Further, the outer diameter of the flange 22b that faces the opening is set to be greater than the diameter of the protrusion 26 of the bobbin 20, more specifically, the outer circumferential edge of the flange 22b is closer to a sidewall 27 of the case 24 than the protrusion 26.

According to the transformer having the configuration described above, since the protrusion 26, which covers the outer circumference of the low-voltage coil 23, is formed on the flange 20b of the bobbin 20, around which the high-voltage coil 21 is wound, a creeping distance L₁ between the high-voltage coil 21 and the low-voltage coil 23 is increased by the axial length of the protrusion 26 measured from the outer circumference of the high-voltage coil 21. Further, a creeping distance L₂ between the low-voltage coil 23 and each of the cores 17 is the length from the outer circumferential edge of the flange 22b of the bobbin 22 to the outer circumference of the low-voltage coil 23.

As a result, a required creeping distance can be ensured by appropriately setting the outer diameters of the protrusion 26 and the flange 22b of the bobbin 22 on the side facing the opening of the case 24, whereby the same advantageous effects shown in the first embodiment can be provided.

INDUSTRIAL APPLICABILITY

The present invention can provide a transformer capable of readily ensuring a predetermined insulation distance with no increase in the overall size of the transformer and further capable of reducing the number of constituent parts to achieve cost reduction.

REFERENCE SIGNS LIST

10, 20 Bobbin (first bobbin)

10 a, 20 a, 22 a Wire winding section

10 b, 20 b 22 b Flange

11, 21 High-voltage coil (first coil)

12, 23 Low-voltage coil (second coil)

14 Bottom plate of case (insulating member)

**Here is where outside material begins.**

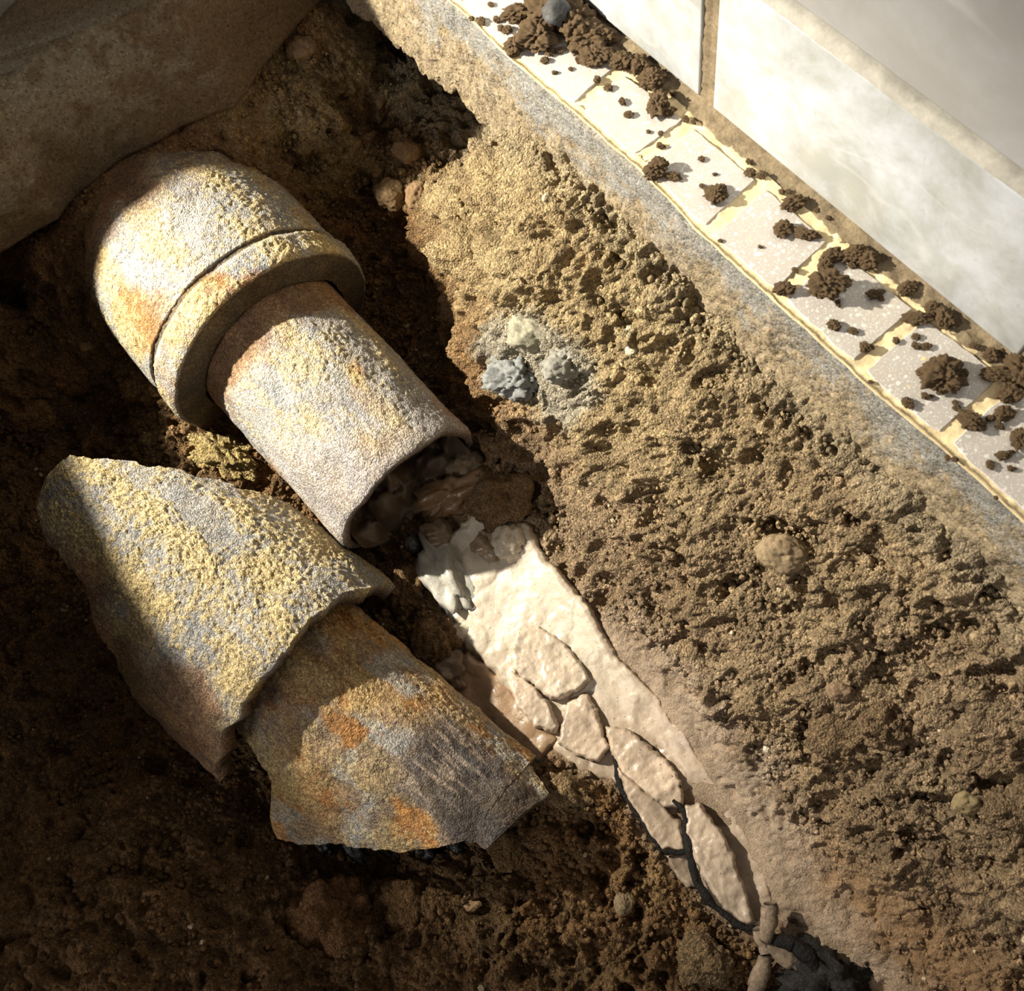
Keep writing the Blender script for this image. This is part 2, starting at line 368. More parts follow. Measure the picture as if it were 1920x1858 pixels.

16 Cap (insulating member)

17 E-shaped core

18 Protrusion

19 Second protrusion

22 Bobbin (second bobbin)

25 Top plate of case (insulating member)

L₁, L₂ Creeping distance

Claims

1. A transformer comprising: a first bobbin having a wire winding section and a flange formed at an end of the wire winding section; a first coil wound around an outer circumference of the wire winding section of the first bobbin; a second coil disposed coaxially with the first coil and adjacent to the flange; and a core disposed around outer circumferences of the first and second coils to form a closed magnetic circuit, wherein a tubular protrusion that axially extends and surrounds the outer circumference of the second coil is formed along an outer circumferential portion of the flange of the first bobbin.

2. The transformer according to claim 1, wherein an insulating member having a flat plate shape is disposed between the second coil and the core, and a second protrusion that protrudes into a space between the protrusion and the outer circumference of the second coil is formed on a surface of the insulating member on a side facing the second coil.

3. The transformer according to claim 1, wherein the first coil is a high-voltage coil with a stranded wire wound around the wire winding section, and the second coil is a low-voltage coil formed of a metal flat plate shaped in an open circular ring.

4. The transformer according to claim 1, wherein the first coil is a high-voltage coil with a stranded wire wound around the wire winding section and is disposed in a bottomed, tubular, insulating cover, the second coil is wound around a second bobbin and disposed on a side facing an opening of the insulating cover, and a flange of the second bobbin that is located on the side facing the opening is formed to have a diameter greater than a diameter of the protrusion on the first bobbin.